Blogs - 03.12.2010

Chers confrères, gardez-vous des comparaisons faciles !

Les reportages à l'étranger sont particulièrement prisés par les journalistes. Parce qu'ils leur permettent d'élargir leur champ de connaissances, de discuter avec des gens souvent de grande valeur qu'ils n'auront pas l'occasion de connaître chez eux, de découvrir d'autres civilisations. Si les voyages forment la jeunesse, ils sont d'une importance primordiale pour le journaliste. Bien entendu, le reportage à l'étranger requiert certaines qualités, outre la bonne maîtrise de la langue, le sens du contact, la débrouillardise et même un certain culot, une bonne culture générale, il faut une grande honnêteté intellectuelle car la tentation du bidonnage (simulation d'évènements ou de rencontres imaginaires) est très réelle surtout quand on se trouve à quelques milliers de kilomètres de son pays . Il faut aussi se garder des jugements hâtifs et surtout se garder des comparaisons qui ne sont pas souvent raison  ainsi que des éblouissements à la vue de certains comportements qui pourraient faire illusion.

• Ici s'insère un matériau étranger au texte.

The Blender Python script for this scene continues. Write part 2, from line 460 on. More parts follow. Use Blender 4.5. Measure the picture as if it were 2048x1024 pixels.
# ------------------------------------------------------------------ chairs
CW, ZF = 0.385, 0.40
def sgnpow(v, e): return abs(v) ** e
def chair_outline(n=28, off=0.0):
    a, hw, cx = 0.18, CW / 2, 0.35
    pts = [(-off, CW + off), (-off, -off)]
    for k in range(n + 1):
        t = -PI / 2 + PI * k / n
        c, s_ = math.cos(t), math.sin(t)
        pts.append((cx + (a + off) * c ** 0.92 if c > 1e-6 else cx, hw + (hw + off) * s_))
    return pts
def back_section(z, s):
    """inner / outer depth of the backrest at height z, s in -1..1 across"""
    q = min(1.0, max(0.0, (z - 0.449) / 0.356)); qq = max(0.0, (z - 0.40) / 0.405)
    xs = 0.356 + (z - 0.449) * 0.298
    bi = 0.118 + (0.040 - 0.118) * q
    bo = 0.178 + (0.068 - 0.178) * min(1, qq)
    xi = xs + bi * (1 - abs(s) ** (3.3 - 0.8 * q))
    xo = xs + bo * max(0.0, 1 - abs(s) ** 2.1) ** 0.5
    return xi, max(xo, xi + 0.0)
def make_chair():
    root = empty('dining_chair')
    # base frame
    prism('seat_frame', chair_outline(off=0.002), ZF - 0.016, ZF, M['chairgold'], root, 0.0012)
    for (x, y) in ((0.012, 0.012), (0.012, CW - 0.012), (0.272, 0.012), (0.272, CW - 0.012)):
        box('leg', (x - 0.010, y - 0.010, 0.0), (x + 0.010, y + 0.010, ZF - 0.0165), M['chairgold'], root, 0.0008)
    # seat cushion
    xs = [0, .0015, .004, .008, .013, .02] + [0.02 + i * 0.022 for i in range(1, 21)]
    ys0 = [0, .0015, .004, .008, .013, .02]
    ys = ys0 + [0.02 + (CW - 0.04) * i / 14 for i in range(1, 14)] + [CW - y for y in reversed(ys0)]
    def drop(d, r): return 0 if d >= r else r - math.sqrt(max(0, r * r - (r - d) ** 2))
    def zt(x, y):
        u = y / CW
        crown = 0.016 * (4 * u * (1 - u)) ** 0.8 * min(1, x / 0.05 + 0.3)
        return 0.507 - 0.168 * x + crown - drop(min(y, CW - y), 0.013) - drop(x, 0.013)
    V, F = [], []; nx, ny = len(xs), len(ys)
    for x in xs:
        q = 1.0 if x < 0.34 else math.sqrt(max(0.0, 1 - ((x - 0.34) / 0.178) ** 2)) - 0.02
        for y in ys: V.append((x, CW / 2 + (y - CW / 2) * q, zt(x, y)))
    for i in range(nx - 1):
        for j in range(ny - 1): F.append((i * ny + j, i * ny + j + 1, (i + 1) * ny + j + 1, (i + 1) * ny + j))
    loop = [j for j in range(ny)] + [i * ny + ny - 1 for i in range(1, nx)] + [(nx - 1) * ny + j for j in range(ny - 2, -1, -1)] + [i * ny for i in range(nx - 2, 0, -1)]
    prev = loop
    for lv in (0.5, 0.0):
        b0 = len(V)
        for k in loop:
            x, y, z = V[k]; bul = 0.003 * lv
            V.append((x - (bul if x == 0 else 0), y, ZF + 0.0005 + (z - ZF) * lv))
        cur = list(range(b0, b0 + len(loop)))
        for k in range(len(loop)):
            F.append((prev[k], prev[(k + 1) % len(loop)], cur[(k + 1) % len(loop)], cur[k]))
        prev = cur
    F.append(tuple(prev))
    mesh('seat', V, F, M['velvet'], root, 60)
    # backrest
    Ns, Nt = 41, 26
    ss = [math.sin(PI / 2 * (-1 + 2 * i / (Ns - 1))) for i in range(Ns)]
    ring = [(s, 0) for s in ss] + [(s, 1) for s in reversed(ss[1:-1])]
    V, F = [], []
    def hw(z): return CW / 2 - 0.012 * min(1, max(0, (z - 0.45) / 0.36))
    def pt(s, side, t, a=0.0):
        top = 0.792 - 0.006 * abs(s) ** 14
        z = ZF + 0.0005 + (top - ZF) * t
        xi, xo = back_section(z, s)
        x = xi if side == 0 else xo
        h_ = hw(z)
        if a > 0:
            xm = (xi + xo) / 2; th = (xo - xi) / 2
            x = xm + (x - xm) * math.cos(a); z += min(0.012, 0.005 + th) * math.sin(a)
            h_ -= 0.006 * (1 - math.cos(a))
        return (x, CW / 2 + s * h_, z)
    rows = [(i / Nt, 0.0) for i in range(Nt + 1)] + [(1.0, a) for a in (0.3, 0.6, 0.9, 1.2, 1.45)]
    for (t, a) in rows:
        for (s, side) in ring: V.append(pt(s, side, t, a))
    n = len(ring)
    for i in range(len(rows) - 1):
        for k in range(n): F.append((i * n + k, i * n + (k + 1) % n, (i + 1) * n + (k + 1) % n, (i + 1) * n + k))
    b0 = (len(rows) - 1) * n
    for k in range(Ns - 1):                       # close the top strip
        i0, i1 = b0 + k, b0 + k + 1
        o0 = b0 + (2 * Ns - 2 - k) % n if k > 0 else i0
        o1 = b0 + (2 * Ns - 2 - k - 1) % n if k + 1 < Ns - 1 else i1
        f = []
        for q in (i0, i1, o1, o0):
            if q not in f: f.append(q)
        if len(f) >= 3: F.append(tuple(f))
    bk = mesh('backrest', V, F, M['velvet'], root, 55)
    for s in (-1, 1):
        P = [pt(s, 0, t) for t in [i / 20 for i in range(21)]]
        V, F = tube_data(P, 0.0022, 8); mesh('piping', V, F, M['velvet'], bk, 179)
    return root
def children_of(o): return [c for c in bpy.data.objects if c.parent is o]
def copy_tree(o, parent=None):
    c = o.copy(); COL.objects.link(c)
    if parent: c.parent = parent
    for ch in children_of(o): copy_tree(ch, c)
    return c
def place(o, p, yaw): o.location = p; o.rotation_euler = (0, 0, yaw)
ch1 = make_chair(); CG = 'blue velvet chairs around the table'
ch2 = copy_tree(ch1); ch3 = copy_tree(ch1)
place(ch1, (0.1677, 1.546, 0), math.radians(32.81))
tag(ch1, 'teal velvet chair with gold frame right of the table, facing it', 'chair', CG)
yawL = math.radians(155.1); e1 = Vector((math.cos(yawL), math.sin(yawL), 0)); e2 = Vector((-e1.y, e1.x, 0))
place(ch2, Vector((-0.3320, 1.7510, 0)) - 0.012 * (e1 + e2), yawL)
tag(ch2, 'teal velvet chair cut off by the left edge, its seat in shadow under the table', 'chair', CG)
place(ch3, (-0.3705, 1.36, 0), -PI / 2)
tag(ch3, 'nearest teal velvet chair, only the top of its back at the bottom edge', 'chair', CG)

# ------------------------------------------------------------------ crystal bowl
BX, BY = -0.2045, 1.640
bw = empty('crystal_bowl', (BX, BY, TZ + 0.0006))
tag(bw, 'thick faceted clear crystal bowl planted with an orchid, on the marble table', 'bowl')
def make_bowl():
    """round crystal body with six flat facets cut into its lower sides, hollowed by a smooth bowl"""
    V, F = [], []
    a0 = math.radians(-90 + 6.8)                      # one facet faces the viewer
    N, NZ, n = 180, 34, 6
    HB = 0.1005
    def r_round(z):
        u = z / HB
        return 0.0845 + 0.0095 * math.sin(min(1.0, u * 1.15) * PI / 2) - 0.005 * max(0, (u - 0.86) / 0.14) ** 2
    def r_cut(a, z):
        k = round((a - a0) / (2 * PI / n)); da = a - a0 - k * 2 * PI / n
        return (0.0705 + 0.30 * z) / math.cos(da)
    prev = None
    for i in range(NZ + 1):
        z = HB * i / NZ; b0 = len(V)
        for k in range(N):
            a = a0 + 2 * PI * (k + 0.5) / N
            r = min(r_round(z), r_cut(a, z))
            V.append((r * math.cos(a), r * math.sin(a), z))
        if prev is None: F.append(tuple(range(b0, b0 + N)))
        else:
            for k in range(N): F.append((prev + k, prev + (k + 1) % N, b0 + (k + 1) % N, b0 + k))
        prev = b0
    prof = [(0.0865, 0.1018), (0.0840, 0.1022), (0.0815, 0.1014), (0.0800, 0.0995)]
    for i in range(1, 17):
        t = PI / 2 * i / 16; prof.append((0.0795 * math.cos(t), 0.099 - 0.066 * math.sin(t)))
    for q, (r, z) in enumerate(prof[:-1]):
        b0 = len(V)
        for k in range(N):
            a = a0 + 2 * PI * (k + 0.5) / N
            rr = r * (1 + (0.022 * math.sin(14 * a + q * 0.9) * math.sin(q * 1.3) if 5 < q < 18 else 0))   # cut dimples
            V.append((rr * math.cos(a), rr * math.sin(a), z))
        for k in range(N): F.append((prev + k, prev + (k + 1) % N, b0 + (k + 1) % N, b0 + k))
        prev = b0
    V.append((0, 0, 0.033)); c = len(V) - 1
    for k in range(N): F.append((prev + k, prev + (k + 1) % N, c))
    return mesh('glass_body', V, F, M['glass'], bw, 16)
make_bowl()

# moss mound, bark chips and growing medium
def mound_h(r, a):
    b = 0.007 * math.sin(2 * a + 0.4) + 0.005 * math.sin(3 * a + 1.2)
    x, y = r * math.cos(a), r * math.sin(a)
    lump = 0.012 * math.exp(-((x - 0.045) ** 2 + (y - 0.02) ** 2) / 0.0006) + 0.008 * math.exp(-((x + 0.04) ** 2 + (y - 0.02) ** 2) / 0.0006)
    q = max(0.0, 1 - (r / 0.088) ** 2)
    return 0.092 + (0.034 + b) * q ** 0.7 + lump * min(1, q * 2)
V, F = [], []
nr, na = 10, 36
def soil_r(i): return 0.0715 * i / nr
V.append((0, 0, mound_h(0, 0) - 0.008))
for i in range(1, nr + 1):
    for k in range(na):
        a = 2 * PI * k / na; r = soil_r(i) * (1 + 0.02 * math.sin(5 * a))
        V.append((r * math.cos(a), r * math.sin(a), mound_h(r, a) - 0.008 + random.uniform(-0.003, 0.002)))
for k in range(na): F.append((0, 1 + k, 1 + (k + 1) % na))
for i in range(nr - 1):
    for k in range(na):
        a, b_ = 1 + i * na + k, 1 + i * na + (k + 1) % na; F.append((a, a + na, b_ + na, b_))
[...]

Pour bien connaître un pays, il faut y vivre quelques semaines, discuter avec l'homme de la rue, lire les journaux. Car lorsqu'on est invité dans un pays étranger, à l'occasion d'un évènement important (congrès, élections Sommets), on est souvent entouré de gens qui ne sont pas du tout représentatifs de la population, par leur statut ou leur niveau intellectuel. Juger un pays à l'aune du comportement de son élite ; ou son niveau de vie, à celui de ses palaces de luxe dans lesquels on est souvent confiné en pareilles circonstances relève d'une grande naïveté et risque de  conduire à des conclusions hasardeuses et en tout cas,  très éloignées de la réalité. C'est pourtant la pente savonneuse sur  laquelle se laissent glisser quelques uns avec le zèle du néophyte. Je suis bien gêné de paraître jouer les donneurs de leçons, mais Il m'insupporte de lire dans la presse nationale des reportages où certains pays dont le niveau de vie est nettement inférieur au nôtre et qu'on surclasse dans la quasi-totalité des classements internationaux sont décrits comme des paradis sur terre dont on serait bien inspiré de suivre l'exemple, et leur villes dépeintes comme des cités idéales sans embouteillages, ni criminalité.  Cela ne peut que les décrédibiliser aux yeux de leurs lecteurs qui ne sont pas dupes. Et c'est bien dommage, car leur bonne foi n'est pas en cause, d'autant plus je comprends bien le sentiment qu'ils éprouvent lorsqu'ils découvrent un pays, pour l'avoir ressenti moi-même à plusieurs reprises. Mais un journaliste ne doit pas se laisser aller à des emballements qui risquent de lui faire dire ou écrire des jugements péremptoires à partir de simples épiphénomènes.